A widely watched section of the U.S. Treasury yield curve hit its deepest inversion Monday since the high inflation era of Fed Chairman Paul Volcker, reflecting financial markets' concerns that an extended Federal Reserve rate hiking cycle will tip the United States into recession.
The closely-watched spread between the 2-year and 10-year U.S. Treasury note yields hit the widest since 1981 at -109.50 in early trade, a deeper inversion than in March during the U.S. regional banking crisis. The gap was last at -108.30 bp.
Signs of strength in the U.S. economy have prompted market participants to price in the possibility of additional rate hikes this year to keep inflation in check. Futures markets had reflected rate cuts at the central bank's September meeting as recently as May, and are now projecting that the first cuts will come in January.
"The absence of a meaningful round of dip buying is attributable to instability in the policy outlook; once investors are confident in Powell’s vision of terminal, the prevailing bearish bias will be replaced by a more balanced tone," Ian Lyngen, head of U.S. rates strategy at BMO, said in a note Monday.

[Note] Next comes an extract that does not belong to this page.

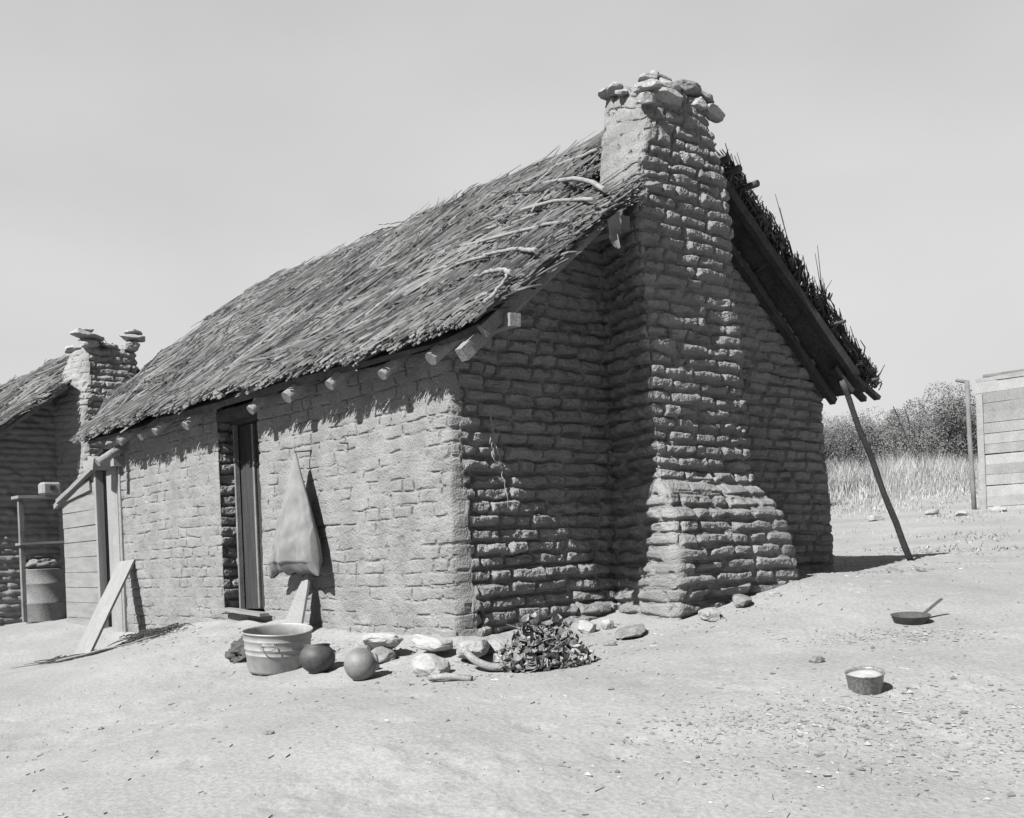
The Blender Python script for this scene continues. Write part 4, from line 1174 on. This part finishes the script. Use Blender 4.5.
# ------------------------------------------------------------------ shrubs
def shrub_meshes(seed, n=52000):
    rs = np.random.RandomState(seed)
    # stems
    parts = []; tips = []
    for i in range(9):
        a = rs.uniform(0, 6.28); sp = rs.uniform(.2, 1.0)
        p = [(0, 0, 0), (math.cos(a) * sp * .5, math.sin(a) * sp * .5, rs.uniform(.5, .9)), (math.cos(a) * sp * 1.5, math.sin(a) * sp * 1.5, rs.uniform(1.4, 2.3))]
        V_, F_ = tube_arrays(p, [.05, .035, .012], 5, i, 0, False); parts.append((V_, np.array(F_)))
    V, F = join_arrays(parts); stem = npmesh("stem", V, F, True)
    # clumps of leaf faces
    nc = 70
    C_ = []
    while len(C_) < nc:
        q = rs.uniform(-1, 1, 3)
        if (q ** 2).sum() < 1: C_.append(q * (1.9, 1.9, 1.25) + (0, 0, 1.35))
    C_ = np.array(C_); R_ = rs.uniform(.2, .5, nc)
    k = rs.randint(0, nc, n); d = rs.normal(size=(n, 3)); d /= np.linalg.norm(d, axis=1)[:, None]
    P = C_[k] + d * (R_[k] * rs.uniform(.25, 1.1, n) ** .6)[:, None]
    P[:, 2] = np.maximum(P[:, 2], .08)
    a = rs.normal(size=(n, 3)); a /= np.linalg.norm(a, axis=1)[:, None]; b = np.cross(a, rs.normal(size=(n, 3))); b /= np.linalg.norm(b, axis=1)[:, None]
    s = rs.uniform(.012, .030, n)[:, None]
    V = np.stack([P - a * s, P + b * s * .5, P + a * s, P - b * s * .5], 1).reshape(-1, 3)
    F = np.arange(n * 4).reshape(n, 4)
    return npmesh("crown", V, F), stem
SH = [shrub_meshes(40 + i) for i in range(3)]
rs = np.random.RandomState(17)
def put_shrub(Z, A, s, i):
    X = A * Z; x = CAMX + _r.x * X + _f.x * Z; y = CAMY + _r.y * X + _f.y * Z
    g = float(ground_z(np.array([x]), np.array([y]))[0])
    t = thing("shrub", "bushy mesquite shrub in the thicket beyond the dry grass", "shrub", (x, y, g - .1), rs.uniform(0, 6.28), "mesquite shrubs in the far thicket")
    t.scale = (s * 1.15, s * 1.15, s)
    cm, sm = SH[i % 3]
    link("crown", cm, 'leaf', t); link("stem", sm, 'bark', t)
k = 0
for Z, base in ((46, 0), (52, .02), (60, .01)):
    for A in np.arange(.22, .66, .052):
        a_ = A + base + rs.uniform(-.01, .01)
        s = 1.27 * (.84 + .24 * float(sstep(.24, .38, np.array([a_]))[()]) + rs.uniform(-.12, .12)) * (Z / 46) ** .9
        put_shrub(Z + rs.uniform(-2, 2), a_, s, k); k += 1
for A in (-.60, -.54, -.50): put_shrub(55, A, 1.0, k); k += 1
# shrub just right of the gable corner
def small_shrub(x, y, s, label):
    t = thing("shrub", label, "shrub", (x, y, GZ(x, y) - .05), 1.0)
    t.scale = (s, s, s); link("crown", SH[1][0], 'leaf', t); link("stem", SH[1][1], 'bark', t)
small_shrub(16.5, 9.0, .62, "nearer small shrub just right of the house's far corner")

# ------------------------------------------------------------------ board shed at right
shed = thing("board_shed", "pale board shed at the right edge beyond the yard", "shed", (14.75, 3.42, 0), rad(3))
sgz = GZ(14.7, 2.6)
bmm = board_wall_mesh("shed_wall", -3.6, 0, sgz - .3, 3.56, 3.44, 0, 15, 5)
sw = link("shed_wall", bmm, 'board', shed)
def side_mesh():
    bm = bmesh.new(); rr = random.Random(4)
    for i in range(15): add_box(bm, (1.5, 0, sgz - .2 + .16 * i), (3.0, .03, .15))
    add_box(bm, (1.5, -3.58, sgz + 1.0), (3, .03, 2.4)); add_box(bm, (3.0, -1.8, sgz + 1.0), (.03, 3.6, 2.4))
    return bmmesh("side_wall", bm)
link("side_wall", side_mesh(), 'board', shed)
box_obj("shed_roof", (1.55, -1.80, 3.50), (2.8, 3.5, .05), 'old_wood', shed, rot=Matrix.Rotation(.0, 3, 'X'))
tube_obj("post", [(-.07, .10, sgz - .1), (-.10, .12, 2.4), (-.10, .13, 3.42)], .045, 'old_wood', shed, sides=8, n=6)
tube_obj("post_fork", [(-.10, .13, 3.40), (-.12, .32, 3.46)], .035, 'old_wood', shed, sides=6, n=3)
box_obj("corner_board", (-.03, -.05, sgz + .95), (.03, .12, 2.3), 'board', shed)
for i, (dx, dy) in enumerate(((-.9, .2), (-1.4, -.6), (-.7, -.9), (-2.1, .6))):
    x, y = 14.66 + dx, 3.65 + dy
    place_rock(x, y, (.30, .26, .16), 'stone', 300 + i, ["white rubble block nearest the shed corner post", "white rubble block left of the shed, lower of its heap", "white rubble block under the shed wall", "outermost white rubble block in the weeds by the shed"][i], i)

# ------------------------------------------------------------------ second house
h2 = thing("adobe_house", "farther adobe house at the left edge behind the near one", "house", (-.46, 11.0, 0))
def amp2(X, Y, Z, S): return np.full_like(X, .028) * np.where(X > .03, 1, .5), np.where(X > .03, .25, .55) + 0 * X
p1 = wall_surface("w", [(0, 6), (0, 0), (W_H, 0), (W_H, 4)], [0, .08, .06, 0], -.6, lambda x, y: np.where((y > .1) & (x < 1), 2.08, under_roof(x)), amp2, 'adobe_far', h2, 51, step=.035, zstep=.02)
w2 = link("wall", npmesh("wall", p1[0], p1[1], True), 'adobe_far', h2)
S2 = [(z, [(1.40, .30), (1.50, -.10), (1.74 - dx, -.56), (2.66 + dx, -.56), (2.80 + dx, .30)]) for z, dx in ((-.4, .1), (1.0, .08), (1.2, 0), (2.6, 0), (3.1, 0))]
S2 += [(3.6, [(1.62, .20), (1.66, -.10), (1.80, -.53), (2.64, -.54), (2.74, .2)]), (3.98, [(1.76, .12), (1.76, -.16), (1.84, -.50), (2.60, -.52), (2.66, .12)])]
def ampc2(X, Y, Z, S):
    left = (X < 1.86) & (Y > -.545)
    return np.full_like(X, .032), np.where(left, .9, .2) + 0 * X
ch2 = chimney_obj("chimney", S2, 61, 'adobe_far', h2, step=.03, zstep=.02, amp=ampc2)
for i, (x, y, z, sx, sy, sz, rz, tl) in enumerate([(1.90, -.42, 4.03, .36, .3, .16, 0, (0, .0)), (1.86, -.42, 4.14, .50, .36, .12, .2, (0, .12)), (1.84, -.38, 4.22, .30, .3, .10, .2, (0, -.1)), (2.18, -.40, 4.02, .3, .3, .10, .2, (0, .1)),
                                                   (2.52, -.42, 4.05, .30, .3, .20, 0, (0, 0)), (2.54, -.42, 4.18, .40, .32, .12, .2, (0, .05)), (2.58, -.4, 4.27, .24, .24, .08, .5, (0, .1)), (1.84, -.0, 4.02, .3, .4, .12, 0, (0, 0)), (2.55, 0, 4.02, .3, .4, .12, 0, (0, 0))]):
    rock("cap_stone", (x, y, z), (sx, sy, sz), 'stone', 400 + i, rz, tl, ch2, sub=4, blocky=.7)
V1, F1 = deck("d", -1, lambda v: np.where(-.42 + v * .795 > 1.45, -.2, -.45), 6, h2, 'thatch_dark')
V2, F2 = deck("d", 1, lambda v: -.3 + 0 * v, 6, h2, 'thatch_dark')
V, F = join_arrays([(V1, F1), (V2, F2)])
r2 = link("roof", npmesh("roof", V, F), 'thatch_dark', h2)
def clip2(p): return (p[:, 0] > 1.55) & (p[:, 0] < 3.0) & (p[:, 1] < .16)
A_ = [stems(-1, 9000, -.48, 6, 71, clip=clip2, w=(.008, .014)), stems(1, 4000, -.3, 6, 72, clip=clip2, w=(.008, .014))]
V, F = join_arrays(A_); link("thatch", npmesh("thatch", V, F), 'thatch', r2)
beam("verge_board", (-.40, -.42, 1.90), (1.52, -.42, 3.38), .05, .10, 'old_wood', r2, seed=62)

# barrel, shelf and box standing between the houses
bxp = (.42, 9.9); g = GZ(*bxp)
br = thing("barrel", "tall grey barrel standing between the two houses", "barrel", (bxp[0], bxp[1], g - .01))
lathe("barrel_body", [(0, 0), (.27, 0), (.275, .02), (.275, .25), (.285, .262), (.275, .275), (.275, .52), (.285, .532), (.275, .545), (.275, .72), (.283, .73), (.26, .735), (.25, .70), (0, .69)], 'old_wood', br, 40, .004, 3)
o = crumple("cloth_bundle", (bxp[0] - .02, bxp[1], g + .80), (.50, .50, .22), 'cloth', 8, "pale cloth bundle heaped on top of the barrel", "cloth bundle", 4, .3)
sh = thing("wall_shelf", "weathered plank shelf on posts before the farther house", "shelf", (.55, 9.75, 0))
beam("shelf_top", (-.5, .1, 1.66), (.42, .1, 1.68), .30, .04, 'grey_wood', sh, seed=71, up=(0, 0, 1))
for xx in (-.42, .34): box_obj("shelf_post", (xx, .12, .8), (.07, .07, 1.7), 'old_wood', sh, jit=.004)
beam("shelf_rail", (-.5, .05, 1.02), (.42, .05, 1.04), .22, .03, 'grey_wood', sh, seed=72)
bxo = thing("wooden_box", "pale box with a dark square opening resting on the plank shelf", "box", (.50, 9.78, 1.69))
bm = bmesh.new(); add_box(bm, (0, 0, .09), (.26, .22, .18)); link("box_body", bmmesh("box_body", bm, False, .03), 'plank', bxo)
bm = bmesh.new(); add_box(bm, (.0, -.111, .10), (.07, .012, .06)); link("dark_hole_panel", bmmesh("dark_hole_panel", bm, False, .002), 'dark_wood', bxo)  # dark panel on the face; its colour stands in for shade inside the opening

# straw and twig litter over the yard
def straw():
    rs = np.random.RandomState(19)
    P = np.vstack([rs.uniform((-4, -5), (7, 1.5), (700, 2)), rs.normal((-.3, -3.2), (.6, .35), (350, 2)), rs.normal((-.5, 2.4), (.35, 1.6), (350, 2)), rs.normal((1.0, -1.0), (1.2, .25), (260, 2)), rs.normal((4.6, -.6), (1.0, .4), (200, 2))])
    m = ~((P[:, 0] > -.02) & (P[:, 0] < W_H) & (P[:, 1] > -.02)) & ~((P[:, 0] > 1.2) & (P[:, 0] < 2.95) & (P[:, 1] > -.92))
    P = P[m]; n = len(P); a = rs.uniform(0, math.pi, n); l = np.clip(rs.lognormal(-4.5, .5, n), .003, .04); w = rs.uniform(.0006, .0016, n)
    d = np.stack([np.cos(a), np.sin(a)], 1); q = np.stack([-d[:, 1], d[:, 0]], 1)
    A = P - d * l[:, None]; B = P + d * l[:, None]
    za = ground_z(A[:, 0], A[:, 1]) + .004; zb = ground_z(B[:, 0], B[:, 1]) + rs.uniform(.002, .007, n)
    def c(p, z): return np.concatenate([p, z[:, None]], 1)
    ww = q * w[:, None]
    V = np.stack([c(A - ww, za - .004), c(A + ww, za - .004), c(A, za + w * 1.5), c(B - ww, zb - .003), c(B + ww, zb - .003), c(B, zb + w * 1.5)], 1).reshape(-1, 3)
    o = np.arange(n)[:, None] * 6
    F = np.vstack([np.concatenate([o, o + 1, o + 4, o + 3], 1), np.concatenate([o + 1, o + 2, o + 5, o + 4], 1), np.concatenate([o + 2, o, o + 3, o + 5], 1)])
    tag(link("straw_litter", npmesh("straw_litter", V, F), 'straw'), "bits of straw and twig strewn over the bare dirt", "litter", kind="stuff")
straw()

A yield curve inversion - in which shorter-dated Treasuries trade at higher yields than longer-dated securities - has been a reliable signal of upcoming recessions. The 2/10 year yield curve has inverted six to 24 months before each recession since 1955, according to a 2018 report by researchers at the San Francisco Fed, offering only one false signal in that time.
The spread between 2 and 10-year Treasuries has been inverted since last July.
The two-year U.S. Treasury yield, which typically moves in step with interest rate expectations, rose 3.6 basis points at 4.913% in morning trading Monday. The yield on 10-year Treasury notes was up 1.2 basis points to 3.831%.